Phoenix is still hot. Since last June, house prices appreciated faster in metro Phoenix than in any of the other 20 areas covered by the S&P CoreLogic Case-Shiller Home Price Index. In real, inflation-adjusted values, house prices in Phoenix increased 4% from December 2018 to December 2019. For the USA as a whole, real prices increased 1%.
Real house prices fell 1% in Chicago and New York from 12 months earlier.
Upward Momentum Still Slowing
Houses appreciated more slowly the last 12 months compared to the previous 12 months in 15 of the 20 metros covered by Case-Shiller. We saw upward price momentum increase in 2 metros, Washington DC and San Diego.
Price Appreciation Over Time
Seattle is bouncing back strong. Seattle saw crazy nominal annual appreciation rates of 10% to 14% from late 2016 to early 2018 but then their real estate market hit a wall and the rate was -1% in May, June and July of last year. Since then, however, Seattle house prices rebounded strongly and December 2019 house prices (nominal) were up 4% from December 2018.

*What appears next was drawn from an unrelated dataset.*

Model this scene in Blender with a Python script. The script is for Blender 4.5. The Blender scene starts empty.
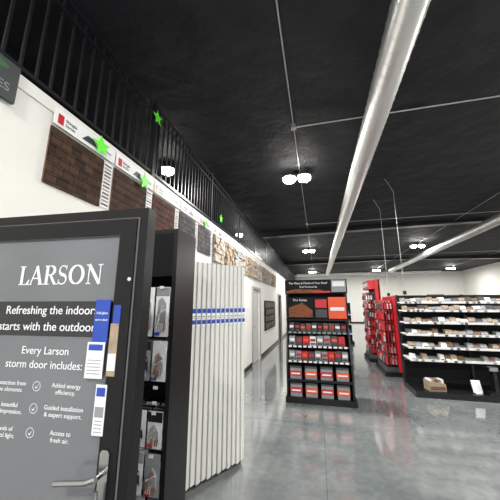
import bpy, math, random
from mathutils import Vector
random.seed(4)
D=bpy.data; C=bpy.context
C.scene.view_settings.view_transform='Standard'
# ---------------------------------------------------------------- materials
MC={}
def mat(name,col,rough=.5,metal=0,emit=0,spec=.5,coat=0,noise=0,nscale=8,bump=0,bd=.02):
    if name in MC: return MC[name]
    m=D.materials.new(name); m.use_nodes=True; nt=m.node_tree; b=nt.nodes['Principled BSDF']
    c=(col[0],col[1],col[2],1)
    b.inputs['Base Color'].default_value=c; b.inputs['Roughness'].default_value=rough
    b.inputs['Metallic'].default_value=metal; b.inputs['Specular IOR Level'].default_value=spec
    b.inputs['Coat Weight'].default_value=coat
    if emit:
        b.inputs['Emission Color'].default_value=c; b.inputs['Emission Strength'].default_value=emit
    if noise or bump:
        tc=nt.nodes.new('ShaderNodeTexCoord'); n=nt.nodes.new('ShaderNodeTexNoise')
        n.inputs['Scale'].default_value=nscale; n.inputs['Detail'].default_value=7
        nt.links.new(tc.outputs['Object'],n.inputs['Vector'])
        if noise:
            r=nt.nodes.new('ShaderNodeValToRGB')
            r.color_ramp.elements[0].position=.3; r.color_ramp.elements[1].position=.7
            r.color_ramp.elements[0].color=tuple(x*(1-noise) for x in col)+(1,)
            r.color_ramp.elements[1].color=tuple(min(1,x*(1+noise)) for x in col)+(1,)
            nt.links.new(n.outputs['Fac'],r.inputs['Fac']); nt.links.new(r.outputs['Color'],b.inputs['Base Color'])
        if bump:
            bp=nt.nodes.new('ShaderNodeBump'); bp.inputs['Strength'].default_value=bump; bp.inputs['Distance'].default_value=bd
            nt.links.new(n.outputs['Fac'],bp.inputs['Height']); nt.links.new(bp.outputs['Normal'],b.inputs['Normal'])
    MC[name]=m; return m
def brick(name,c1,c2,mort,w,h,plane='YZ',ms=.004,rough=.8,bias=0,ov=.6):
    if name in MC: return MC[name]
    m=D.materials.new(name); m.use_nodes=True; nt=m.node_tree; b=nt.nodes['Principled BSDF']
    b.inputs['Roughness'].default_value=rough; b.inputs['Specular IOR Level'].default_value=.2
    tc=nt.nodes.new('ShaderNodeTexCoord'); sp=nt.nodes.new('ShaderNodeSeparateXYZ'); cb=nt.nodes.new('ShaderNodeCombineXYZ')
    nt.links.new(tc.outputs['Object'],sp.inputs[0])
    nt.links.new(sp.outputs[{'X':0,'Y':1,'Z':2}[plane[0]]],cb.inputs[0]); nt.links.new(sp.outputs[{'X':0,'Y':1,'Z':2}[plane[1]]],cb.inputs[1])
    t=nt.nodes.new('ShaderNodeTexBrick'); t.inputs['Scale'].default_value=1
    t.inputs['Color1'].default_value=(*c1,1); t.inputs['Color2'].default_value=(*c2,1); t.inputs['Mortar'].default_value=(*mort,1)
    t.inputs['Brick Width'].default_value=w; t.inputs['Row Height'].default_value=h; t.inputs['Mortar Size'].default_value=ms
    t.inputs['Bias'].default_value=bias
    nt.links.new(cb.outputs[0],t.inputs['Vector'])
    n=nt.nodes.new('ShaderNodeTexNoise'); n.inputs['Scale'].default_value=60; n.inputs['Detail'].default_value=4
    nt.links.new(tc.outputs['Object'],n.inputs['Vector'])
    mx=nt.nodes.new('ShaderNodeMix'); mx.data_type='RGBA'; mx.blend_type='OVERLAY'; mx.inputs[0].default_value=ov
    nt.links.new(t.outputs['Color'],mx.inputs[6]); nt.links.new(n.outputs['Fac'],mx.inputs[7])
    nt.links.new(mx.outputs[2],b.inputs['Base Color'])
    MC[name]=m; return m
def floor_mat():
    m=D.materials.new('polished_concrete'); m.use_nodes=True; nt=m.node_tree; b=nt.nodes['Principled BSDF']
    tc=nt.nodes.new('ShaderNodeTexCoord')
    n=nt.nodes.new('ShaderNodeTexNoise'); n.inputs['Scale'].default_value=1.3; n.inputs['Detail'].default_value=10; n.inputs['Roughness'].default_value=.62
    n2=nt.nodes.new('ShaderNodeTexNoise'); n2.inputs['Scale'].default_value=14; n2.inputs['Detail'].default_value=8
    nt.links.new(tc.outputs['Object'],n.inputs['Vector']); nt.links.new(tc.outputs['Object'],n2.inputs['Vector'])
    r=nt.nodes.new('ShaderNodeValToRGB'); e=r.color_ramp.elements
    e[0].position=.32; e[0].color=(.115,.130,.134,1); e[1].position=.68; e[1].color=(.205,.222,.222,1)
    nt.links.new(n.outputs['Fac'],r.inputs['Fac'])
    mx=nt.nodes.new('ShaderNodeMix'); mx.data_type='RGBA'; mx.blend_type='OVERLAY'; mx.inputs[0].default_value=.3
    nt.links.new(r.outputs['Color'],mx.inputs[6]); nt.links.new(n2.outputs['Fac'],mx.inputs[7])
    t=nt.nodes.new('ShaderNodeTexBrick'); t.offset=0; t.inputs['Scale'].default_value=1
    t.inputs['Brick Width'].default_value=4.2; t.inputs['Row Height'].default_value=4.2; t.inputs['Mortar Size'].default_value=.004
    t.inputs['Color1'].default_value=(1,1,1,1); t.inputs['Color2'].default_value=(1,1,1,1); t.inputs['Mortar'].default_value=(.6,.6,.6,1)
    nt.links.new(tc.outputs['Object'],t.inputs['Vector'])
    m2=nt.nodes.new('ShaderNodeMix'); m2.data_type='RGBA'; m2.blend_type='MULTIPLY'; m2.inputs[0].default_value=1
    nt.links.new(mx.outputs[2],m2.inputs[6]); nt.links.new(t.outputs['Color'],m2.inputs[7])
    nt.links.new(m2.outputs[2],b.inputs['Base Color'])
    mr=nt.nodes.new('ShaderNodeMapRange'); mr.inputs[1].default_value=.3; mr.inputs[2].default_value=.7; mr.inputs[3].default_value=.05; mr.inputs[4].default_value=.16
    nt.links.new(n2.outputs['Fac'],mr.inputs[0]); nt.links.new(mr.outputs[0],b.inputs['Roughness'])
    b.inputs['Specular IOR Level'].default_value=1.0
    b.inputs['Coat Weight'].default_value=.5; b.inputs['Coat Roughness'].default_value=.08
    return m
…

San Francisco prices are also rebounding well. The San Francisco annual appreciation rate was -1% last September but in just 3 months it rebounded to +2% in December 2019.
Las Vegas, the high flyer from mid-2018 to mid-2019, hit 14% annual appreciation in August 2018 but fell fast after that. The last 3 months, house price appreciation for Las Vegas has only been 2% which is the same as the general inflation rate.
It appears that rising mortgage rates in 2018 spurred falling appreciation rates in 2019, and the falling mortgage rates in 2019 stopped the falling appreciation rates and spurred rebounds in several metros.
30-Year Fixed Rate Mortgage Rate


The USA as a whole is starting to see an increase in house price appreciation. National appreciation was running at 3% from last May through November but bumped up to 4% in December.


Note. You can find interactive versions of these charts for all 20 Case-Shiller metros here.
The December data is the latest available from Case-Shiller. The data is a 3-month moving average so what they call December is the October-December average. It might be better to think of the December data as running quarterly data, that is, data for the quarter ending in December.